How AVs Are Providing Options for Those with Disabilities

“AVs are providing an opportunity to develop a transportation system that treats accessibility as a guiding principle, not as an afterthought,” says William Riggs, Programme Director and Associate Professor at the University of San Francisco in a new whitepaper produced by Cities Today Studio in partnership with May Mobility. “We have capacity to reach people in new ways with multilingual services, and different types of surfacing and audible technology which we’ve never had before.”

For people with disabilities, the elderly and residents who live in underserved communities, barriers exist to accessing reliable transit. People with mobility issues may find it difficult to use public transport, and often rely on specialised services such as paratransit. However, these services can be expensive, may require advance scheduling, and have limited availability.

According to the 2010 Census, up to 1 in 5, or 57 million people, in the US have a disability. AV microtransit can play an important role in helping disabled people achieve their desired level of mobility, and reverse the currently suppressed demand for travel. Riggs found that people aged 18 to 64 with disabilities make 28 percent fewer trips per day (2.6 v. 3.6 trips) on average than people without disabilities. The disparity is even more significant for non-workers.
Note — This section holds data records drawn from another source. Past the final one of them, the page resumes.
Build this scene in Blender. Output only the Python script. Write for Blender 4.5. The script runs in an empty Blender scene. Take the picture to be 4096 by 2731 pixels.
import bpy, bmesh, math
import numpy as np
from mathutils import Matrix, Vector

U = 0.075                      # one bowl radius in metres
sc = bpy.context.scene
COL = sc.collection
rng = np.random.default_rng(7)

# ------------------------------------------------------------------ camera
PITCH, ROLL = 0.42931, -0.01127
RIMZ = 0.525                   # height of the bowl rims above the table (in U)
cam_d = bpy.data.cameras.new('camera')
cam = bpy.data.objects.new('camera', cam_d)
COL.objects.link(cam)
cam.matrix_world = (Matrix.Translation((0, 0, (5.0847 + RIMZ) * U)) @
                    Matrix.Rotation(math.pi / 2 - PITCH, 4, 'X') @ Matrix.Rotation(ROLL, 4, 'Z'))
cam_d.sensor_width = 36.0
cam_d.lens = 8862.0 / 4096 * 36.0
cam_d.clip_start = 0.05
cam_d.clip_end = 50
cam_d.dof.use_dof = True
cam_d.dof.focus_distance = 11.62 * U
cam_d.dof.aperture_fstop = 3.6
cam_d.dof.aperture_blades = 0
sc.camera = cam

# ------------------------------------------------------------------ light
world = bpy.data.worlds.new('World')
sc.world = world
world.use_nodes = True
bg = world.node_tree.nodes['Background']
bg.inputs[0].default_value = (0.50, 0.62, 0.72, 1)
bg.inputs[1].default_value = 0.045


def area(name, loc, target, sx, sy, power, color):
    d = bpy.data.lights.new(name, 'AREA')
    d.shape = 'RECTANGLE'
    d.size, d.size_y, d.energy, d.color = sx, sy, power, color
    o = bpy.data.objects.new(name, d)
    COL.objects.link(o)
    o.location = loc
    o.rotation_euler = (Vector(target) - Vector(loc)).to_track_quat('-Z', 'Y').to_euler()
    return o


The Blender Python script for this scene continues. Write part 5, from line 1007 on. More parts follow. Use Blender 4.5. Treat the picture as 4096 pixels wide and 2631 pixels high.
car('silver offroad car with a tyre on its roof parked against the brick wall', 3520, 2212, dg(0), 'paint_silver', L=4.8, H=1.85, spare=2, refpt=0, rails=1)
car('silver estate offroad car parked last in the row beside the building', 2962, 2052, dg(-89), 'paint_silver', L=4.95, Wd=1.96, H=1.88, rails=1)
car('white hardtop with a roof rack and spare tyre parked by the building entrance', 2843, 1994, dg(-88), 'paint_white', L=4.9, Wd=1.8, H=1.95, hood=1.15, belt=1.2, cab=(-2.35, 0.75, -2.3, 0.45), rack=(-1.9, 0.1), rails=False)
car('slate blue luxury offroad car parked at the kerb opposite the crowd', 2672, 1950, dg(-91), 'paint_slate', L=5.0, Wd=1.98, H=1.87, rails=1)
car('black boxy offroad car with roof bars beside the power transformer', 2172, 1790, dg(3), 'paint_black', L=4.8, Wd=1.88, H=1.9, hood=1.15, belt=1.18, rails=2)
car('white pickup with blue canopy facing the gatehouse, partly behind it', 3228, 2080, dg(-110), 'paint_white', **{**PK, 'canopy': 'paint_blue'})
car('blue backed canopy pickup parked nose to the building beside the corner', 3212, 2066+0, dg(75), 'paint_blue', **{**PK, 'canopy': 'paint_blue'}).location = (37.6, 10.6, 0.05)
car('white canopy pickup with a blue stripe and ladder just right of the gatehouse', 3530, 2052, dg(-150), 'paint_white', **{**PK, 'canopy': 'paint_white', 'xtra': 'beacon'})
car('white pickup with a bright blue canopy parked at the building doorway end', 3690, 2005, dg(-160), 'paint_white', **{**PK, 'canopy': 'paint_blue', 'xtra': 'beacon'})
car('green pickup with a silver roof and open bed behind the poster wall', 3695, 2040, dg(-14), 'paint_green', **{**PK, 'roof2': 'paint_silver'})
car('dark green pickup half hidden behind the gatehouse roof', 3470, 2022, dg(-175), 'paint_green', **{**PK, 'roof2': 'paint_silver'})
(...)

“In the US, 3.6 million people do not leave their homes because of travel-limiting disabilities,” said Eric Harman, Senior Manufacturing Manager for May Mobility. “Ensuring that autonomous vehicles are developed in a way that advances transportation equity is a key pillar for May Mobility, and we’re working toward a future where everyone has accesss to safe, reliable transportation.”

Providing an equitable service

William Riggs, Programme Director and Associate Professor at the University of San Francisco

“It’s really hard from an operational standpoint for transit agencies to provide equitable service across a city and particularly to do so in a cost-effective way,” Riggs says.

He believes that if accessibility is integrated into the current “AV revolution,” it will be considered a fundamental principle rather than an afterthought.

Whether it’s a person with disabilities who needs access to transit in a timelier way or someone who lives in a historically marginalised place that hasn’t been well served by transit, autonomous platforms offer an opportunity to serve areas where it was never cost-effective from the transit operator’s standpoint.

“That’s the biggest promise from a service standards standpoint,” Riggs says. “The ability to access large parts of the city that were really untouched by transit in the past.”